[start Information provided]

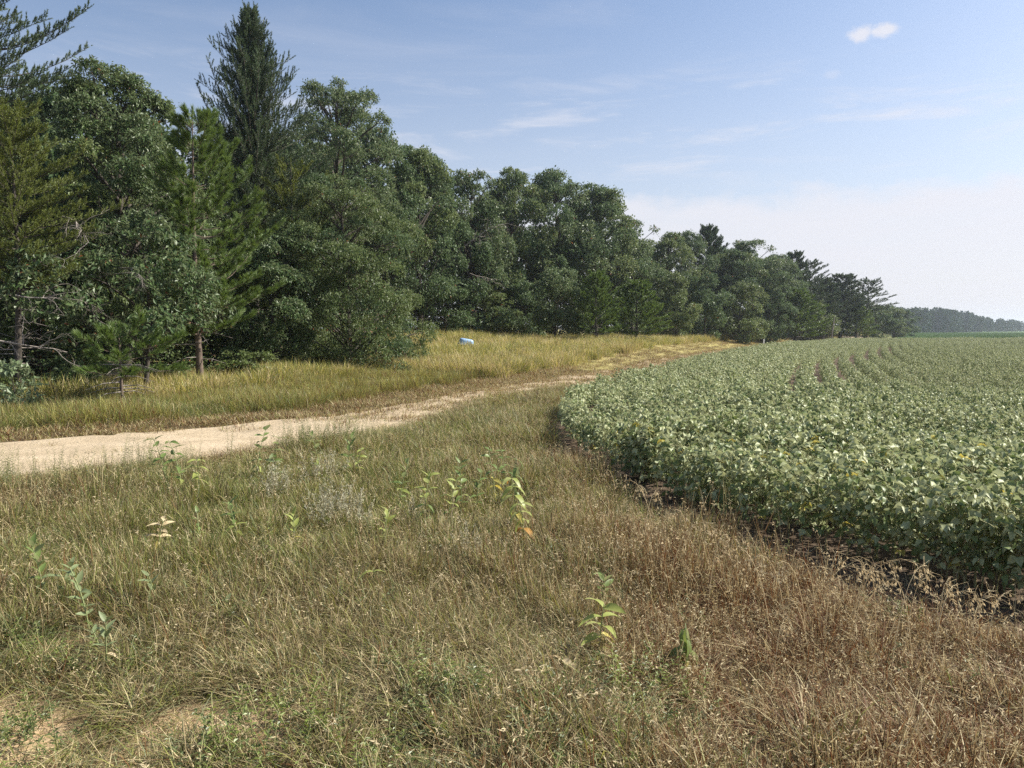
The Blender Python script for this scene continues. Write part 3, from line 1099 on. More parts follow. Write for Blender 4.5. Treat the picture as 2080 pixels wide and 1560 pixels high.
    put('meadow_grass', 'tall yellow green meadow grass in front of the far trees', mead & (tone > 0.0), mg, 0.85, 1.3)
    put('pale_meadow_grass', 'pale seeding grass spread through the meadow', mead & (tone <= 0.0), mg2, 0.85, 1.3)
    mw = [clump('mown_tuft', 200 + k, 60, 0.30, (0.06, 0.20), 0.45, 0.7, 0.011, [M['tan'], M['straw'], M['russet'], M['olive'], M['umber']], [0.34, 0.22, 0.20, 0.12, 0.12]) for k in range(4)]
    put('mown_grass', 'short dry reddish grass mown beside the track', mown, mw, 0.85, 1.25)

    # ---- grass standing on the track itself, between and beside the wheel ruts
    n = 90000
    y = np.sqrt(rg.uniform(10 ** 2, 120 ** 2, n))
    x = rg.uniform(-0.80, 0.45, n) * y
    s, o = road_rel(x, y)
    hw = road_half(s)
    c = o / hw
    later = sstep(S_SPLIT - 2, S_SPLIT + 4, s)
    rut = np.exp(-((np.abs(c) - 0.62) / 0.13) ** 2)
    p = later * (1 - (0.72 - 0.34 * sstep(S_SPLIT + 5, S_SPLIT + 12, s)) * rut)
    ok = (np.abs(c) < 1.15) & (rg.uniform(size=n) < p) & (edge_sd(x, y) < -0.4)
    x, y = x[ok], y[ok]
    P = np.stack([x, y, ground_z(x, y) + 0.03], 1)
    scatter('track_grass', 'thin dry grass growing along the track beside its wheel ruts', mw, P, rg, 0.7, 1.1)
    # sparse crumbs of grass on the sandy road
    n = 1500
    y = rg.uniform(10, 22, n)
    x = rg.uniform(-0.8, 0.0, n) * y
    s, o = road_rel(x, y)
    c = np.abs(o) / road_half(s)
    ok = (c < 1.05) & (rg.uniform(size=n) < 0.10 + 0.9 * sstep(0.72, 1.0, c))
    x, y = x[ok], y[ok]
    P = np.stack([x, y, ground_z(x, y) + 0.02], 1)
    ed = [clump('road_tuft', 220 + k, 22, 0.13, (0.04, 0.14), 0.5, 0.7, 0.007, [M['straw'], M['tan'], M['olive']], [0.4, 0.35, 0.25]) for k in range(3)]
    scatter('road_edge_grass', 'low sparse grass at the edges of the sandy road', ed, P, rg, 0.7, 1.2)
    # grass between the track and the bean field
    n = 16000
    y = np.sqrt(rg.uniform(11 ** 2, 125 ** 2, n))
    x = rg.uniform(-0.1, 0.48, n) * y
    s, o = road_rel(x, y)
    sd = edge_sd(x, y)
    ok = (o < -road_half(s) + 0.1) & (sd < -0.35) & (y > 20)
    x, y = x[ok], y[ok]
    P = np.stack([x, y, ground_z(x, y)], 1)
    scatter('field_edge_grass', 'short amber grass between the track and the bean field', mw + vg[:2], P, rg, 0.6, 0.95)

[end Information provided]

Leave the pictures out, and print every line of the listing exactly as written.

The Blender Python script for this scene continues. Write part 3, from line 1099 on. More parts follow. Write for Blender 4.5. Treat the picture as 2080 pixels wide and 1560 pixels high.
    put('meadow_grass', 'tall yellow green meadow grass in front of the far trees', mead & (tone > 0.0), mg, 0.85, 1.3)
    put('pale_meadow_grass', 'pale seeding grass spread through the meadow', mead & (tone <= 0.0), mg2, 0.85, 1.3)
    mw = [clump('mown_tuft', 200 + k, 60, 0.30, (0.06, 0.20), 0.45, 0.7, 0.011, [M['tan'], M['straw'], M['russet'], M['olive'], M['umber']], [0.34, 0.22, 0.20, 0.12, 0.12]) for k in range(4)]
    put('mown_grass', 'short dry reddish grass mown beside the track', mown, mw, 0.85, 1.25)

    # ---- grass standing on the track itself, between and beside the wheel ruts
    n = 90000
    y = np.sqrt(rg.uniform(10 ** 2, 120 ** 2, n))
    x = rg.uniform(-0.80, 0.45, n) * y
    s, o = road_rel(x, y)
    hw = road_half(s)
    c = o / hw
    later = sstep(S_SPLIT - 2, S_SPLIT + 4, s)
    rut = np.exp(-((np.abs(c) - 0.62) / 0.13) ** 2)
    p = later * (1 - (0.72 - 0.34 * sstep(S_SPLIT + 5, S_SPLIT + 12, s)) * rut)
    ok = (np.abs(c) < 1.15) & (rg.uniform(size=n) < p) & (edge_sd(x, y) < -0.4)
    x, y = x[ok], y[ok]
    P = np.stack([x, y, ground_z(x, y) + 0.03], 1)
    scatter('track_grass', 'thin dry grass growing along the track beside its wheel ruts', mw, P, rg, 0.7, 1.1)
    # sparse crumbs of grass on the sandy road
    n = 1500
    y = rg.uniform(10, 22, n)
    x = rg.uniform(-0.8, 0.0, n) * y
    s, o = road_rel(x, y)
    c = np.abs(o) / road_half(s)
    ok = (c < 1.05) & (rg.uniform(size=n) < 0.10 + 0.9 * sstep(0.72, 1.0, c))
    x, y = x[ok], y[ok]
    P = np.stack([x, y, ground_z(x, y) + 0.02], 1)
    ed = [clump('road_tuft', 220 + k, 22, 0.13, (0.04, 0.14), 0.5, 0.7, 0.007, [M['straw'], M['tan'], M['olive']], [0.4, 0.35, 0.25]) for k in range(3)]
    scatter('road_edge_grass', 'low sparse grass at the edges of the sandy road', ed, P, rg, 0.7, 1.2)
    # grass between the track and the bean field
    n = 16000
    y = np.sqrt(rg.uniform(11 ** 2, 125 ** 2, n))
    x = rg.uniform(-0.1, 0.48, n) * y
    s, o = road_rel(x, y)
    sd = edge_sd(x, y)
    ok = (o < -road_half(s) + 0.1) & (sd < -0.35) & (y > 20)
    x, y = x[ok], y[ok]
    P = np.stack([x, y, ground_z(x, y)], 1)
    scatter('field_edge_grass', 'short amber grass between the track and the bean field', mw + vg[:2], P, rg, 0.6, 0.95)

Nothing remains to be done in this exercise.